Verdad, perdón y reconciliación

Verdad, perdón y reconciliación

La prensa española se hace eco de la controversia acerca de la “no ficción creativa” del periodista polaco Ryszard Kapuscinski, surgida a raíz de la publicación de su biografía por su discípulo y amigo Artur Domoslawski. Esta controversia es interesante, incluso para quienes, como este columnista, no han tenido la suerte de leer a estos dos polacos. Al parecer, Kapuscinski,  a la hora de escribir sus reportajes, no era muy quisquilloso en términos de distinguir realidad y ficción.

Para algunos, lo que hacía el polaco es una licencia admisible y practicada por muchos periodistas, en tanto que, para la mayoría de los que han participado en la discusión, la emoción del lector al leer un reportaje surge precisamente de pensar que han ocurrido las cosas narradas en el mismo.

Soy de los que entiendo que la frontera entre la verdad literaria y la verdad histórica debe ser bien clara, por lo menos en las sociedades abiertas de que nos hablaba el, por cierto, nada abierto Karl Popper. En verdad, como afirma Mario Vargas Llosa en su libro “La verdad de las mentiras”, la mejor manera de definir a una sociedad cerrada es “diciendo que en ella la ficción y la historia han dejado de ser cosas distintas y pasado a confundirse y suplantarse la una a la otra cambiando constantemente de identidades como en un baile de máscaras”.

La mentira florece en las sociedades cerradas, de derecha o de izquierda, como lo revelan las falsedades históricas propaladas por los guardianes de la jerga trujillista y, según el siempre urticante Carlos Alberto Montaner, la mentira de Fidel Castro de que “su gobierno no torturaba ni asesinaba”.

La fabricación de la historia, el falseamiento de la memoria colectiva, la historia oficial como instrumento de gobierno, el silenciamiento de quienes cuestionan la misma, son las características esenciales de las dictaduras. En la sociedad cerrada, la historia, inventada, reinventada y censurada en función de las necesidades del poder, al ser condenada a mentir, se vuelve ficción, desapareciendo así las diferencias entre verdad histórica y verdad literaria. Ambas se funden, nos dice Vargas Llosa, “en un híbrido que baña la historia de irrealidad y vacía a la ficción de misterio, de iniciativa y de inconformidad hacia lo establecido”.

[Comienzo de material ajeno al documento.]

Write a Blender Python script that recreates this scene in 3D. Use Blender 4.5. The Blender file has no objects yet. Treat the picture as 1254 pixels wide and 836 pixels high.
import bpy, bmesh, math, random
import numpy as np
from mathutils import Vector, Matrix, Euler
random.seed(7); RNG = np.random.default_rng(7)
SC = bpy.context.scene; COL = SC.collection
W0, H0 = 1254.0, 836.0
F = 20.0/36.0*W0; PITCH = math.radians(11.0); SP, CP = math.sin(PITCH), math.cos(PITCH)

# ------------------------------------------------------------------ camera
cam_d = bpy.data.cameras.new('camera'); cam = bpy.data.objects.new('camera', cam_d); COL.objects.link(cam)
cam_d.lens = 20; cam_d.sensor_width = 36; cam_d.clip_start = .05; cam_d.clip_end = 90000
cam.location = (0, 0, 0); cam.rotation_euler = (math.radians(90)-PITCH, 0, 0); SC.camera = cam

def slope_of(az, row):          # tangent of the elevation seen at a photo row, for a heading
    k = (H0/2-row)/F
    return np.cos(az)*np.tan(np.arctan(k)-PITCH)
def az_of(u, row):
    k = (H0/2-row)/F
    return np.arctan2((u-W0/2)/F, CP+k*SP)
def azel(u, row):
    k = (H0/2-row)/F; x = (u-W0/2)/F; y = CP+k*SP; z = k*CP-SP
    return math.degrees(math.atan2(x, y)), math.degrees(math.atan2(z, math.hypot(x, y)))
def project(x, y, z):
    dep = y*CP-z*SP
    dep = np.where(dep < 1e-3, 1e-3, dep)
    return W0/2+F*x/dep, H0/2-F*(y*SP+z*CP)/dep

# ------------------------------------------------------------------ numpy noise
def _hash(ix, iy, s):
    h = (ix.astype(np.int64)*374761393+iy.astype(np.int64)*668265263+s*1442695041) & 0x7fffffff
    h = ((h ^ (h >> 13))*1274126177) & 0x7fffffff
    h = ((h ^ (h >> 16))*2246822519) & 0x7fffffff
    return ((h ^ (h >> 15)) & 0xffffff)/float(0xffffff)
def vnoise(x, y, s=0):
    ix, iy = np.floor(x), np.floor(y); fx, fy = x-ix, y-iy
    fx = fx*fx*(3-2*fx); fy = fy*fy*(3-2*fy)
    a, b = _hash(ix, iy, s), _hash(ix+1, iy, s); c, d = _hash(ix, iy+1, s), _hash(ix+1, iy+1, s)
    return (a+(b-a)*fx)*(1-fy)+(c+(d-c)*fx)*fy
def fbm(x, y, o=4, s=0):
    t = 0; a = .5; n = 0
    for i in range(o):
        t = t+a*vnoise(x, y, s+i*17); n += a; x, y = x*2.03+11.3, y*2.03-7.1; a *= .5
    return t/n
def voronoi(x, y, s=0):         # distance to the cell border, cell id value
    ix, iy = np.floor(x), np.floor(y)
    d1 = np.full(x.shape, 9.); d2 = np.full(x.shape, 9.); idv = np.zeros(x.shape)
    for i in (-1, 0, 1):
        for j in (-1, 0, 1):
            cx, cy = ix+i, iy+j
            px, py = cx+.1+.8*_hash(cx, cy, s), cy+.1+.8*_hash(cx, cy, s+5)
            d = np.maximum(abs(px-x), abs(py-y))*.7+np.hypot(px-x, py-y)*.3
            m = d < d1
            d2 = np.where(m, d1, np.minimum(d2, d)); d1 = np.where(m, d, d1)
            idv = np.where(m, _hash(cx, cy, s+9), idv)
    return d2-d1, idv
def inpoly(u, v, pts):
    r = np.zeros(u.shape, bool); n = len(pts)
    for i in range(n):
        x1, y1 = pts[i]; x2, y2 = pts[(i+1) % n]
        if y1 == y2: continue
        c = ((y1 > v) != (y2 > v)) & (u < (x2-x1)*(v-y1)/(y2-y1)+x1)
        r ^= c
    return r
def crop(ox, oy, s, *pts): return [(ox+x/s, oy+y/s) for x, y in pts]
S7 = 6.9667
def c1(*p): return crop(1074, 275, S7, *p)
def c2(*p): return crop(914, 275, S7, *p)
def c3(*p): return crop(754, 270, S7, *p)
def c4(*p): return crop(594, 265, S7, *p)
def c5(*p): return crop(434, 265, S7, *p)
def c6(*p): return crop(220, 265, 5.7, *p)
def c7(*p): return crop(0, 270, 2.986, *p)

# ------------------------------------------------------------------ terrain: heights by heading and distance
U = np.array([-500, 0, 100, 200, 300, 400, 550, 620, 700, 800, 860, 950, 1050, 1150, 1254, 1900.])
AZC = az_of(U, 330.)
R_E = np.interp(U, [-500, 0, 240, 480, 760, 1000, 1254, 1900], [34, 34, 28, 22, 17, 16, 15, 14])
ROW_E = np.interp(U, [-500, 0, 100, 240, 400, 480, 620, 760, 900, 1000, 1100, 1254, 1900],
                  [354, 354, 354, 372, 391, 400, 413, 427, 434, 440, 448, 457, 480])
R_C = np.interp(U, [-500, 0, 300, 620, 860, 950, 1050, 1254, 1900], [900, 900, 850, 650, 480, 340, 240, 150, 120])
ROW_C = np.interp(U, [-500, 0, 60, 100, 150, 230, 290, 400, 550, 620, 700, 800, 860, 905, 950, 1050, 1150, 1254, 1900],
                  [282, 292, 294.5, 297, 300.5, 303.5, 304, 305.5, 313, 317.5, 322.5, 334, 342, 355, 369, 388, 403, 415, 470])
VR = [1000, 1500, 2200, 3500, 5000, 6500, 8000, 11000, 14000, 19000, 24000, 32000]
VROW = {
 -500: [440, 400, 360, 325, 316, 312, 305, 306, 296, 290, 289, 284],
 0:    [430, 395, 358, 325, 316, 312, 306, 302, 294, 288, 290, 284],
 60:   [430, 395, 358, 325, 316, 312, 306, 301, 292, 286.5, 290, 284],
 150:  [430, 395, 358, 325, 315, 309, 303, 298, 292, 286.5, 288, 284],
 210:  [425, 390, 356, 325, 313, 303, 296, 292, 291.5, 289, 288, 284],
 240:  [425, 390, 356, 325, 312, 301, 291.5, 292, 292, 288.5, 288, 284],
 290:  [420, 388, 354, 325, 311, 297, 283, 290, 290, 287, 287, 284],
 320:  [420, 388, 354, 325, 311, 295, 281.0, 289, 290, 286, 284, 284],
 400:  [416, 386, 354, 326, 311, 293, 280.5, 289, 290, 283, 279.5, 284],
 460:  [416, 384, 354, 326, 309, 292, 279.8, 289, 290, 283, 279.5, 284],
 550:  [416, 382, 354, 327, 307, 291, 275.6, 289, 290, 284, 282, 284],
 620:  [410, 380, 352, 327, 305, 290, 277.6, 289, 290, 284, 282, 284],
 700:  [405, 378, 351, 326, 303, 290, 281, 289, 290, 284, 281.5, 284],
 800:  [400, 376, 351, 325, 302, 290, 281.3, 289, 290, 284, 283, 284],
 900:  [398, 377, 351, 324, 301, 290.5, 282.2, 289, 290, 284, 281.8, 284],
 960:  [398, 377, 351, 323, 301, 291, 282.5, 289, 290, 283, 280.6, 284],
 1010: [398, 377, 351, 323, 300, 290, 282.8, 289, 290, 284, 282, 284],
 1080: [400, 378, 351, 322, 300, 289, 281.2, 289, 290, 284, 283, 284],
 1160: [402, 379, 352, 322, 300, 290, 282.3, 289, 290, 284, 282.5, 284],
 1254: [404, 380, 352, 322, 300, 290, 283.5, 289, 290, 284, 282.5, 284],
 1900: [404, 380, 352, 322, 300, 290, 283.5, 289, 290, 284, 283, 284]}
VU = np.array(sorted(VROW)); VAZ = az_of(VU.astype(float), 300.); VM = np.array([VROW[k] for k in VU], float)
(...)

Pero… ¿es la conversión de la ficción en realidad histórica y de la historia en ficción un dato exclusivo de las sociedades cerradas? ¿No ceden también las sociedades democráticas a las tentaciones de la falsificación histórica? Si creemos a funcionarios del gobierno norteamericano y a intelectuales públicos de la talla de José Saramago, Slavoj Zizek y Noam Chomsky, quienes, a partir de fuentes oficiales, aseguran que Estados Unidos fue a la guerra en Irak basado en la mentira de que ese país tenía armas de destrucción masiva, nadie dudaría que la mentira oficial puede instalarse cómodamente en las democracias, aún las más avanzadas. Pero, al lado de la mentira oficial, surge en nuestras sociedades una mentira contracultural, que niega los genocidios y los atropellos del poder y que erosiona tanto como aquella los cimientos de la verdad histórica.

Sin embargo, las democracias se protegen, frente a los peligros de la mentira estructural, mediante “una búsqueda de la verdad que parte de la duda”. De ahí que soberano es el pueblo capaz de “aprender de sus propios errores” (Jorg Luther). Es por ello que, en la democracia, no puede haber verdad estatal sino verdad histórica emanada del proceso libre, continuo y abierto de discusión de verdades. Como afirma Benedicto XVI en su Encíclica “Caridad en verdad”, “la verdad es ‘lógos’ que crea ‘diá-logos’ y, por tanto, comunicación y comunión”. Es gracias a este diálogo que se hace realidad lo que dijo San Juan: “sólo la verdad os hará libres”. Y es que, únicamente mirándonos en el espejo de la historia, dispuestos a toparnos con las verdades problemáticas, las verdades de los vencidos y las verdades de los vencedores, podremos ser capaces, como individuos y como sociedad, de perdonarnos mutua y recíprocamente nuestros pecados y de enrumbarnos por el camino de una reconciliación social que exige, sin embargo, que se haga justicia y que se arrepientan los verdugos.